The commission, the EU's executive arm, is now expecting growth of 1.3 percent in the eurozone this year, a significant cut from 1.9 percent predicted in November.

The health of the German economy is fast emerging as a worry for the EU as slumping demand for foreign cars in China takes a toll on Europe's export powerhouse.

The commission said Europe is facing international headwinds that have now taken the steam out of a post-crisis recovery in the eurozone.

The slowdown "reflects external factors, such as trade tensions and the slowdown in emerging markets, notably in China," said European Commission Vice President Valdis Dombrovskis.

"The possibility of a disruptive Brexit creates additional uncertainty," he added.

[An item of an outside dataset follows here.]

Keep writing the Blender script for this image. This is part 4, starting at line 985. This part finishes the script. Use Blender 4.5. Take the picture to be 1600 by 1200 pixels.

Another problem is Italy, which the commission said would grow by a paltry 0.2 percent this year, still better than a recession, but a huge cut from the 1.2 percent forecast late last year.

Slower growth spells big trouble for populist-led Italy, where huge amounts of government money are swallowed up each year to help pay down about two trillion euros in public debt.

Rome's coalition government of the anti-establishment Five Star Movement (M5S) and the League party was already forced to water down its ambitious budget in December to avoid being punished by the EU Commission and financial markets.

The latest growth forecast may force Italy to again review its spending plans for 2019 in order to satisfy Brussels and assuage investors.